Author: Christophe Theron
Date: 13:45:36 10/05/01
Go up one level in this thread
On October 05, 2001 at 07:57:43, Uri Blass wrote:
>On October 04, 2001 at 21:47:46, Christophe Theron wrote:
>
>>On October 04, 2001 at 17:15:18, Francesco Di Tolla wrote:
>>
>>>Neglecting the proablby important (bu not easy to interpret) effect of the
>>>different CPU models, this is actually perfectly logic:
>>>
>>>Junior is a fast searcher and shredder has more knowledge.
>>>
>>>The faster the hardware that less important the extra search depth!

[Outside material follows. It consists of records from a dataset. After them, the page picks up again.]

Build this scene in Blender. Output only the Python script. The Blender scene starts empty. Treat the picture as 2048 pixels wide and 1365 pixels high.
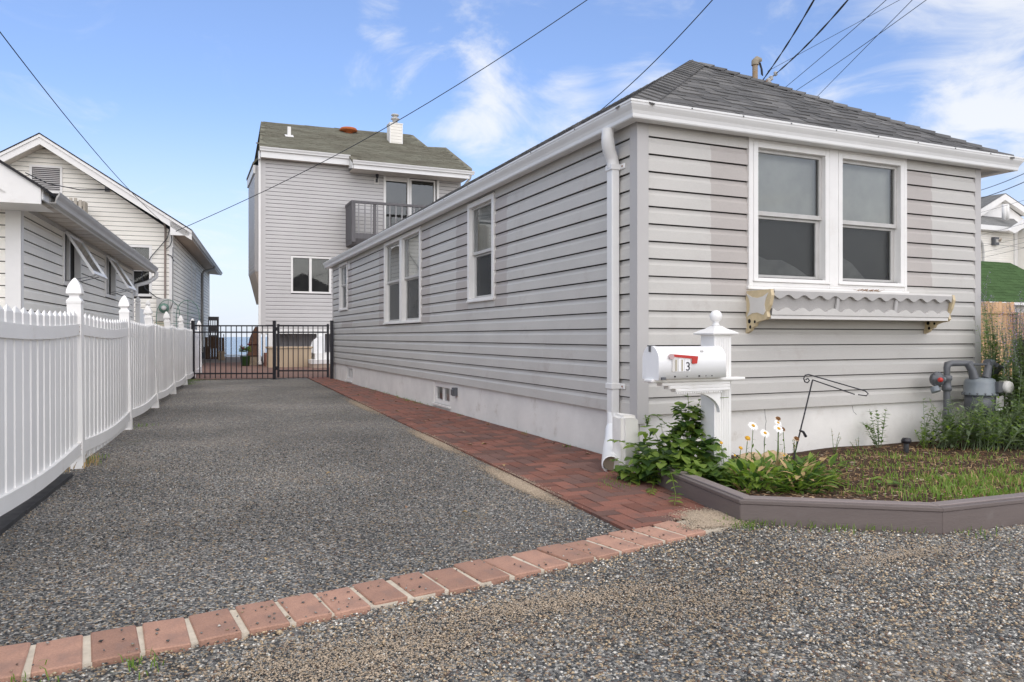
import bpy, bmesh, math, random
import numpy as np
from mathutils import noise as mnoise
from mathutils import Vector, Matrix
R = math.radians
rnd = random.Random(7)
rng = np.random.default_rng(7)
sc = bpy.context.scene
col = sc.collection

# ------------------------------------------------------------------ camera, sky, sun, exposure
cam_d = bpy.data.cameras.new('camera'); cam = bpy.data.objects.new('camera', cam_d); col.objects.link(cam)
cam_d.sensor_width = 36; cam_d.lens = 26.09; cam_d.shift_y = -0.00415
cam_d.clip_start = 0.05; cam_d.clip_end = 20000
YAW = 23.72
cam.location = (0, 0, 0.93); cam.rotation_euler = (R(90), 0, R(-YAW))
sc.camera = cam
SUN_EL, SUN_AZ = 31, 184     # elevation, direction the sun stands in (degrees clockwise from +Y)
world = bpy.data.worlds.new('World'); sc.world = world; world.use_nodes = True
wn, wl = world.node_tree.nodes, world.node_tree.links
wn.clear()
def N(tree, typ, **kw):
    n = tree.nodes.new(typ)
    for k, v in kw.items():
        if k in n.inputs: n.inputs[k].default_value = v
        else: setattr(n, k, v)
    return n
wt = world.node_tree
out = N(wt, 'ShaderNodeOutputWorld'); bg = N(wt, 'ShaderNodeBackground'); bg.inputs['Strength'].default_value = 0.104
wl.new(bg.outputs[0], out.inputs[0])
sky = N(wt, 'ShaderNodeTexSky'); sky.sky_type = 'NISHITA'; sky.sun_disc = False
sky.sun_elevation = R(SUN_EL); sky.sun_rotation = R(SUN_AZ); sky.altitude = 0; sky.air_density = 1.0; sky.dust_density = 1.2; sky.ozone_density = 2.0
tc = N(wt, 'ShaderNodeTexCoord')
def wmath(op, a, b=None, c=None):
    n = N(wt, 'ShaderNodeMath', operation=op)
    for i, v in enumerate((a, b, c)):
        if v is None: continue
        if isinstance(v, (int, float)): n.inputs[i].default_value = v
        else: wl.new(v, n.inputs[i])
    return n.outputs[0]
sep = N(wt, 'ShaderNodeSeparateXYZ'); wl.new(tc.outputs['Generated'], sep.inputs[0])
zc = wmath('MAXIMUM', sep.outputs[2], 0.0)
zz = wmath('ADD', zc, 0.22)
px_ = wmath('DIVIDE', sep.outputs[0], zz); py_ = wmath('DIVIDE', sep.outputs[1], zz)
cmb = N(wt, 'ShaderNodeCombineXYZ'); wl.new(px_, cmb.inputs[0]); wl.new(py_, cmb.inputs[1])
cn = N(wt, 'ShaderNodeTexNoise'); cn.inputs['Scale'].default_value = 2.6; cn.inputs['Detail'].default_value = 10; cn.inputs['Roughness'].default_value = 0.60; cn.inputs['Distortion'].default_value = 0.9
wl.new(cmb.outputs[0], cn.inputs['Vector'])
cn2 = N(wt, 'ShaderNodeTexNoise'); cn2.inputs['Scale'].default_value = 0.75; cn2.inputs['Detail'].default_value = 3
mp2 = N(wt, 'ShaderNodeMapping'); mp2.inputs['Location'].default_value = (3.1, 7.7, 0); mp2.inputs['Rotation'].default_value = (0, 0, 0.5); mp2.inputs['Scale'].default_value = (0.5, 1.4, 1)
wl.new(cmb.outputs[0], mp2.inputs[0]); wl.new(mp2.outputs[0], cn2.inputs['Vector'])
cov = wmath('ADD', wmath('MULTIPLY', cn.outputs[0], 0.80), wmath('MULTIPLY', cn2.outputs[0], 0.25))
# broad cloud banks in particular directions of the sky
def cdir(px, py):
    a = (px - 1024) / 1484; b = (674 - py) / 1484; s, c = math.sin(R(YAW)), math.cos(R(YAW))
    return Vector((s + c * a, c - s * a, b)).normalized()
BANKS = [(2040, 20, 0.985, 0.9985, 0.09), (1850, 90, 0.992, 0.999, 0.05), (2010, 240, 0.994, 0.9992, 0.11), (1040, 240, 0.992, 0.9995, 0.13), (900, 170, 0.993, 0.9995, 0.09), (1230, 180, 0.994, 0.9995, 0.12),
         (765, 38, 0.9990, 0.9999, 0.12), (2250, 150, 0.98, 0.995, 0.03), (700, 150, 0.995, 0.9998, 0.07), (1330, 120, 0.996, 0.9998, 0.07), (1600, 150, 0.995, 0.9998, 0.06)]
for bx_, by_, lo, hi, amt in BANKS:
    d = cdir(bx_, by_)
    dp = N(wt, 'ShaderNodeVectorMath', operation='DOT_PRODUCT'); wl.new(tc.outputs['Generated'], dp.inputs[0]); dp.inputs[1].default_value = d
    mr = N(wt, 'ShaderNodeMapRange', interpolation_type='SMOOTHSTEP'); wl.new(dp.outputs['Value'], mr.inputs[0])
    mr.inputs[1].default_value = lo; mr.inputs[2].default_value = hi; mr.inputs[3].default_value = 0; mr.inputs[4].default_value = amt
    cov = wmath('ADD', cov, mr.outputs[0])
ovh = N(wt, 'ShaderNodeMapRange', interpolation_type='SMOOTHSTEP'); wl.new(zc, ovh.inputs[0]); ovh.inputs[1].default_value = 0.42; ovh.inputs[2].default_value = 0.8; ovh.inputs[4].default_value = 0.22
cov = wmath('ADD', cov, ovh.outputs[0])
cmask = N(wt, 'ShaderNodeMapRange', interpolation_type='SMOOTHSTEP'); wl.new(cov, cmask.inputs[0]); cmask.inputs[1].default_value = 0.545; cmask.inputs[2].default_value = 0.80
cmask.inputs[3].default_value = 0.0; cmask.inputs[4].default_value = 0.82
hz = N(wt, 'ShaderNodeMapRange', interpolation_type='SMOOTHSTEP'); wl.new(zc, hz.inputs[0]); hz.inputs[1].default_value = 0.0; hz.inputs[2].default_value = 0.30; hz.inputs[3].default_value = 0.80; hz.inputs[4].default_value = 0.0
tint = N(wt, 'ShaderNodeMix', data_type='RGBA', blend_type='MULTIPLY'); tint.inputs[0].default_value = 1
wl.new(sky.outputs[0], tint.inputs[6]); tint.inputs[7].default_value = (0.62, 0.64, 0.72, 1)
lift = N(wt, 'ShaderNodeMix', data_type='RGBA', blend_type='ADD'); lift.inputs[0].default_value = 1
wl.new(tint.outputs[2], lift.inputs[6]); lift.inputs[7].default_value = (0.42, 0.62, 1.25, 1)
m1 = N(wt, 'ShaderNodeMix', data_type='RGBA'); wl.new(hz.outputs[0], m1.inputs[0]); wl.new(lift.outputs[2], m1.inputs[6]); m1.inputs[7].default_value = (4.1, 4.4, 4.9, 1)
m2 = N(wt, 'ShaderNodeMix', data_type='RGBA'); wl.new(cmask.outputs[0], m2.inputs[0]); wl.new(m1.outputs[2], m2.inputs[6]); m2.inputs[7].default_value = (4.75, 4.8, 4.85, 1)
wl.new(m2.outputs[2], bg.inputs['Color'])
sun_d = bpy.data.lights.new('sun', 'SUN'); sun = bpy.data.objects.new('sun', sun_d); col.objects.link(sun)
sun_d.energy = 1.5; sun_d.angle = R(135); sun_d.color = (1.0, 0.91, 0.745)
sv = Vector((math.sin(R(SUN_AZ)) * math.cos(R(SUN_EL)), math.cos(R(SUN_AZ)) * math.cos(R(SUN_EL)), math.sin(R(SUN_EL))))
sun.rotation_euler = sv.to_track_quat('Z', 'Y').to_euler()
vs = sc.view_settings
vs.view_transform = 'Standard'; vs.look = 'None'; vs.exposure = 1.02; vs.gamma = 1.0; vs.use_curve_mapping = False
sc.render.engine = 'CYCLES'
sc.cycles.max_bounces = 6; sc.cycles.transparent_max_bounces = 8; sc.cycles.use_denoising = True

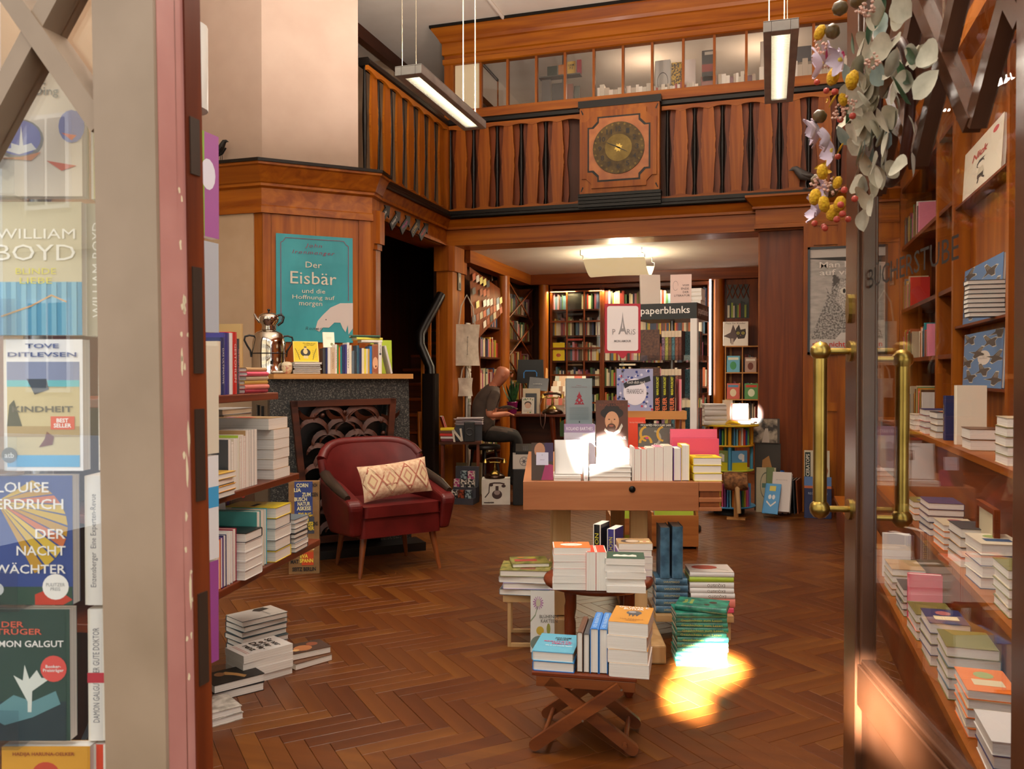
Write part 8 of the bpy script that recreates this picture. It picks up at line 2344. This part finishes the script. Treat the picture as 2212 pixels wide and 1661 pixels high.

>>>If you can reach say 20% more knodes this are a given amount of plys at a speed
>>>an less plys at higher speed due to the nonlinear growth.
>>>
>>>So what's wrong?
>>
>>
>>
>>What's wrong is that if search tends to be less effective with increasing speed,
>>actually "knowledge" (probably meaning "evaluation" in your mind) has exactly
>>the same problem.
>>
>>In chess, Search <=> Knowledge
>>
>>I believe in dimishing returns from improved search, and I also believe in
>>dimishing returns from improved knowledge ("improved evaluation").
>>
>>
>> Christophe
>
>I do not believe in diminishing returns from improved knowledge.
>The opposite.
>
>I believe in increasing returns from improved knoweldge.
>
>I think that doing the next experiment may be interesting(I suggest it for tiger
>but it can be also done with other programs):
>
>1)Generate a clearly weaker version of tiger by changing only the evaluation to
>only material evaluation+some small positinal scores for the piece square tables
>
>The weaker tiger is not going to know nothing about passed pawns or double pawns
>
>2)play matches at fixed depthes between the original tiger and the weaker tiger
>and get rating for both tigers
>
>I believe that you are going to find bigger difference in rating between the
>tigers at big depthes.
>
>My example is extreme example but I think that we can learn to guess from
>extreme example about the practical cases.
>
>The problem is that in the practical cases the difference in evaluation is
>relatively small so we may need too many games to prove that you are wrong.
>
>I did not suggest only material evaluation because I am afraid that the only
>material evaluation is always going to lose so we cannot learn much from it but
>I believe that only material +some small scores for piece square table may be
>enough for the weak tiger at depth 10 to beat the original tiger at depth 3 or
>4.
>
>Uri
It would be interesting to do the experiment, but I think it is going to be hard
to prove the point. As hard as proving it for dimishing returns from search
depth.
However if somebody is really interested, I can provide two versions of Tiger:
1) the normal version
2) the same version with a weaker evaluation (as suggested by Uri by removing
the evaluation of passed pawns for example).